37.560 Must I be able to estimate project expenditures precisely in order to justify use of a fixed-support TIA

§ 37.560 Must I be able to estimate project expenditures precisely in order to justify use of a fixed-support TIA?

(a) To use a fixed-support TIA, rather than an expenditure-based TIA, you must have confidence in your estimate of the expenditures required to achieve well-defined outcomes. Therefore, you must work carefully with program officials to select outcomes that, when the recipient achieves them, are reliable indicators of the amount of effort the recipient expended. However, your estimate of the required expenditures need not be a precise dollar amount, as illustrated by the example in paragraph (b) of this section, if:

(1) The recipient is contributing a substantial share of the costs of achieving the outcomes, which must meet the criteria in § 37.305(a); and

(2) You are confident that the costs of achieving the outcomes will be at least a minimum amount that you can specify and the recipient is willing to accept the possibility that its cost sharing percentage ultimately will be higher if the costs exceed that minimum amount.

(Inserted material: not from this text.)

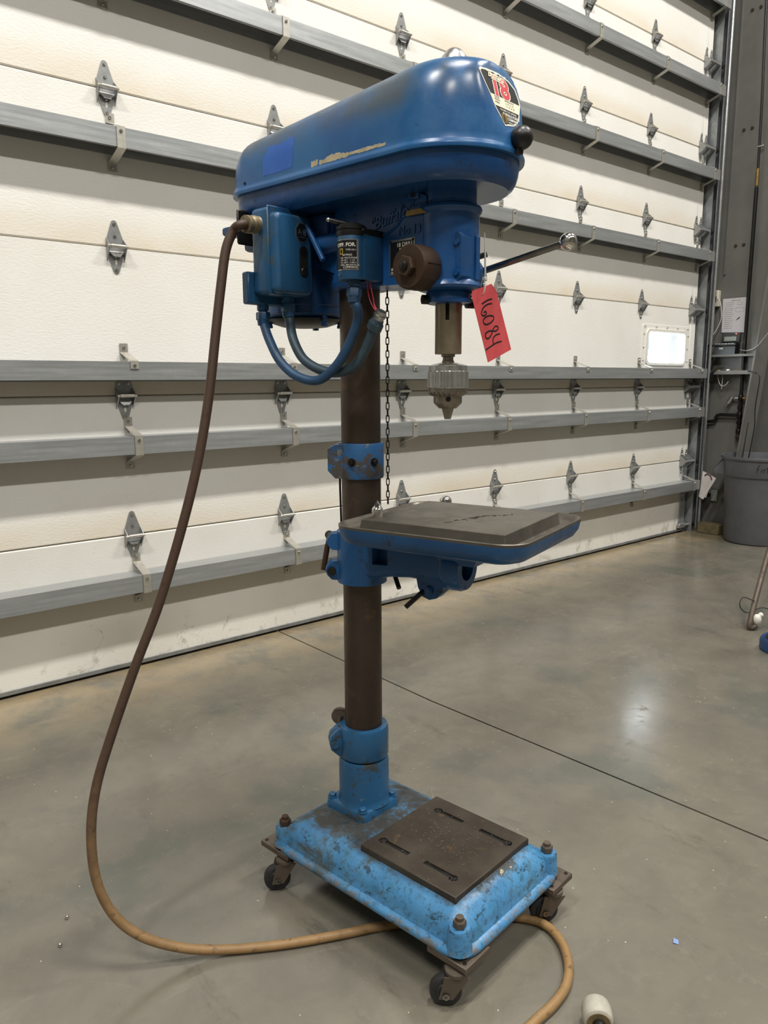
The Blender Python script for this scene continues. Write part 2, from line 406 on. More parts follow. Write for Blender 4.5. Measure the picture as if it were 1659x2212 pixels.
# lowest end bracket
g=G(); g.box(SX+.002,XR+.0,-.006,-.001,.03,.5,.001,1); g.box(SX+.02,SX+.045,-.011,-.006,.28,.36); ob('corner_bracket',g,'galv',door)
# ---- struts
STZ=[S-.176,2*S-.182,1.157]+[k*S-.178 for k in range(4,9)]
D=.095; HH=.033
def strut_mesh():
    g=G(); t=.0016
    g.box(XL,XR+.03,-D,-D+t,-HH,HH); g.box(XL,XR+.03,-D+t,-.001,HH-t,HH); g.box(XL,XR+.03,-D+t,-D+.016,-HH,-HH+t)
    g.box(XL,XR+.03,-.0026,-.001,-HH-.006,HH-t)
    return g.mesh('strut',['galv'],0)
sm=strut_mesh()
for z in STZ: link('strut',sm,door,(0,0,z))
# ---- bent straps that hold the struts
def strap_mesh(lower):
    g=G(); t=.002; w_=.0155; zf=HH+.03
    P=[(-.002,HH+.068),(-.002,HH+.034),(-D-.002,HH+.001),(-D-.002,-HH-.002)]
    if lower: P+=[(-.003,-HH-.034),(-.003,-HH-.062)]
    else: P[-1]=(-D-.002,HH-.026)
    rs=[]
    for i,(y,z) in enumerate(P):
        a=Vector(P[max(i-1,0)]);b=Vector(P[min(i+1,len(P)-1)]); d=(b-a).normalized(); n=Vector((d.y,-d.x)) # outward (towards -y)
        if n.x>0 and i in(0,): n=-n
        rs.append([(-w_,y,z),(w_,y,z),(w_,y+n.x*t,z+n.y*t),(-w_,y+n.x*t,z+n.y*t)])
    g.rings(rs); return g.mesh('strap',['strap'],0)
def screw_mesh():
    g=G(); g.cyl((0,0,0),(0,-.0015,0),.0062,seg=10); g.hexnut((0,-.0015,0),(0,-1,0),.0048,.004); return g.mesh('screw',['screw'],30)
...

(b) To illustrate the approach, consider a project for which you are confident that the recipient will have to expend at least $800,000 to achieve the specified outcomes. You must determine, in conjunction with program officials, the minimum level of recipient cost sharing that you want to negotiate, based on the circumstances, to demonstrate the recipient's commitment to the success of the project. For purposes of this illustration, let that minimum recipient cost sharing be 40% of the total project costs. In that case, the Federal share should be no more than 60% and you could set a fixed level of Federal support at $480,000 (60% of $800,000). With that fixed level of Federal support, the recipient would be responsible for the balance of the costs needed to complete the project.

(c) Note, however, that the level of recipient cost sharing you negotiate is to be based solely on the level needed to demonstrate the recipient's commitment. You may not use a shortage of Federal Government funding for the program as a reason to try to persuade a recipient to accept a fixed-support TIA, rather than an expenditure-based instrument, or to accept responsibility for a greater share of the total project costs than it otherwise is willing to offer. If you lack sufficient funding to provide an appropriate Federal Government share for the entire project, you instead should rescope the effort covered by the agreement to match the available funding.